>>9905If you are serious about analyzing the American psyche and its response to events, I would first dispense with the rhetoric of "rich people". Let us not descend into the extremely tired topic of GDP, PPP, currency exchange rates, average income, household expenditure, and so on. Americans may be, on a global scale, rich, yes; they do live in the center and not the periphery, they have a comparatively large consumer wallet, and money flows its fastest and deepest rivers there.
The whole "rich people" thing is itself a tired lens in which to view the world, a misleading, reddit-tier cliche. You aren't wrong by bringing it up, but let me guide your intuition in a different direction, and replace your "rich people response" with "globally politically privileged response". It's a mouthful, and I'm still workshopping it, sorry. But the idea is the same, and what you yourself described - the position of being unaffected by global events, and especially those that are directly or indirectly caused by their nation's actions (so, most of it). By reframing richness into political privilege, we can circumvent the standard American counter you hear from them about how the poor and disadvantaged in the US suffer. And I will be happy to repeat that claim, too: yes, there is a shit load of poverty in the US, both material and im-, and much of it is not exactly obvious when looking at numbers and statistics such as income. But this deflects from global privilege. That is, even the poorest and most pitiable American is still in a position of privilege by the sheer fact of being American and living in the US. As you said, they will not be affected by tangible blows to society, outside of 9/11.
This is an extremely unpopular, and extremely unapproached, point of view in political discourse, especially within the past few decades. Americans will not acknowledge this at all, if they can even grasp it, and if confronted with it, will continue to harp on about poverty or discrimination or this and that.

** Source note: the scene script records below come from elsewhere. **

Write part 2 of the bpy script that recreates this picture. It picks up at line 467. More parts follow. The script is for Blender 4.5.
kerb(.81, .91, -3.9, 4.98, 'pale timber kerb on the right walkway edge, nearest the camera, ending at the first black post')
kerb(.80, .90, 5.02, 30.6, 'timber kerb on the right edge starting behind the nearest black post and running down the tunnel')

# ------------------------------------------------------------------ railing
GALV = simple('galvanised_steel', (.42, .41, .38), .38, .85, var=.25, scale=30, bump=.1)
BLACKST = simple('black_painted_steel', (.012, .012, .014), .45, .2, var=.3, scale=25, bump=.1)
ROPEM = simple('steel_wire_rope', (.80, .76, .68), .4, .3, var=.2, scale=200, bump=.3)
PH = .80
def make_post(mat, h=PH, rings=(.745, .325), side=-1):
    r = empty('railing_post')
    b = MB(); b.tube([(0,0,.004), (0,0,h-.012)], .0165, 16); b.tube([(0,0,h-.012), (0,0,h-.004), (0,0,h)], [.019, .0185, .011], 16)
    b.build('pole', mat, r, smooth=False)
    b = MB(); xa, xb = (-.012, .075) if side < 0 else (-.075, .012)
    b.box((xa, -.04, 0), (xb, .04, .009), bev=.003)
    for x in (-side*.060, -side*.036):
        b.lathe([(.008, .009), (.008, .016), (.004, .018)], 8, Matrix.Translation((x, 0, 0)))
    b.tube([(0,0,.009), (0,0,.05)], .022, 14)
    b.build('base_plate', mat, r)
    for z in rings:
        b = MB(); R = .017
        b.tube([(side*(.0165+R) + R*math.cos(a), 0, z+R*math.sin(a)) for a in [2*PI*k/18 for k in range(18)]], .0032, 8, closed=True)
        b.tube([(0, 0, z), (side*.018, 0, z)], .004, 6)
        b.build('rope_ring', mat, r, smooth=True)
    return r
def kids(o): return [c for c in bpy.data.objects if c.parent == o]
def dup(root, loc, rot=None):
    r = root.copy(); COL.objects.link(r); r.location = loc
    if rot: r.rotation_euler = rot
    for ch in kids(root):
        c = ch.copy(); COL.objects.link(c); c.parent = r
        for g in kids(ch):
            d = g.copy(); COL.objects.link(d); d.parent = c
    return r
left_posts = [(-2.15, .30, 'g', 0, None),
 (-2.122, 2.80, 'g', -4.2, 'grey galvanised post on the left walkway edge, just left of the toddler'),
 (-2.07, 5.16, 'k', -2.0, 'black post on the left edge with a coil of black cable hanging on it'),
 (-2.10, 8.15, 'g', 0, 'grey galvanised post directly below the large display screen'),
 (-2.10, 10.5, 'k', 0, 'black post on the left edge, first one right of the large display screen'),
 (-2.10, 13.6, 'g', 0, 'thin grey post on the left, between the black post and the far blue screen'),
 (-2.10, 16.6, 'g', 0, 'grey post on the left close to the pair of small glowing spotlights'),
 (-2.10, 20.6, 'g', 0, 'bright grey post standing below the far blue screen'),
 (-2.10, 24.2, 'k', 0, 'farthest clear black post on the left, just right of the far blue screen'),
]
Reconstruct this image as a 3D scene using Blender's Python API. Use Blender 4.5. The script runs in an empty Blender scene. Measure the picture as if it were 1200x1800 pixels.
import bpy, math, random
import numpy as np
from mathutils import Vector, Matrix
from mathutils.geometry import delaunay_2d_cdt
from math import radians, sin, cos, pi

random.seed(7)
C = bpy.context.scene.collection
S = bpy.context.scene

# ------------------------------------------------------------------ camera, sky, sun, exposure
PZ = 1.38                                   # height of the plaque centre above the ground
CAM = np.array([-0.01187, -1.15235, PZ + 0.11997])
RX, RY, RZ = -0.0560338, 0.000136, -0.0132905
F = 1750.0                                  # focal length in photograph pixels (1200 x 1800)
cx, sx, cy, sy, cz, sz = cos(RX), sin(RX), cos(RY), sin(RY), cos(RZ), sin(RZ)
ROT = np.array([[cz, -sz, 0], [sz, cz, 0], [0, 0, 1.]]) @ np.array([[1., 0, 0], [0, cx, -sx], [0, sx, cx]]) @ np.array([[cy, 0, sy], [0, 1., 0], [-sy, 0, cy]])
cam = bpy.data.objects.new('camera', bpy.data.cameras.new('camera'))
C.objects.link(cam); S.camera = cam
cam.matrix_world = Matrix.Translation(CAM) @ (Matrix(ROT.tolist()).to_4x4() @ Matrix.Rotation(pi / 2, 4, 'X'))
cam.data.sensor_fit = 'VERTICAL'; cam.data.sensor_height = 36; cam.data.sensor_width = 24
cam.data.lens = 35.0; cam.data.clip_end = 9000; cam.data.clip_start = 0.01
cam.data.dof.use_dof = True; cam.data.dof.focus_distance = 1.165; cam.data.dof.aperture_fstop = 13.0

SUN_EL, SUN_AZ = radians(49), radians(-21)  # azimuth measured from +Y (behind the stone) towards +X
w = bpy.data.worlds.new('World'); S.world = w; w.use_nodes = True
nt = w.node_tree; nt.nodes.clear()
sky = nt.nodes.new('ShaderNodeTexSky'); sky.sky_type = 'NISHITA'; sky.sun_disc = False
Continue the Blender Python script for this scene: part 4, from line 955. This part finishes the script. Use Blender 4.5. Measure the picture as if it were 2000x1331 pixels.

However, I would also counter the general tone of your comment about Americans being unaffected by much outside of rare events such as 9/11 or the 2008 financial crisis (which was a global event anyway). The third world and periphery has its terrible, hellish strife, yes. But life in America is one of constant, low-level physical, mental, psychological, and psychic attrition. The whining that they do online DOES have basis in reality, albeit one irritatingly detached from international cause-and-effect. Life there is not fun. I would argue that it's not exactly even for the ultra-rich, which is why so many of them have one foot outside of the US at all times, if not having fled entirely, using the US as a financial headquarters and physically residing in Geneva or Monaco or Wellington or some shit (Dubai was recently on this list too). This is not because the ultra-rich have to strive for material comforts, but again, because of that constant low-level attrition that is environmental, ambient, and all-encompassing, when you are inside the borders of the US. It's a spiritual malaise, certainly, although we're supposed to discuss politics in material terms only - not the useful Marxist kind, but the base secular kind. And that spiritual malaise affects you, and is impossible to escape from, unless you leave altogether.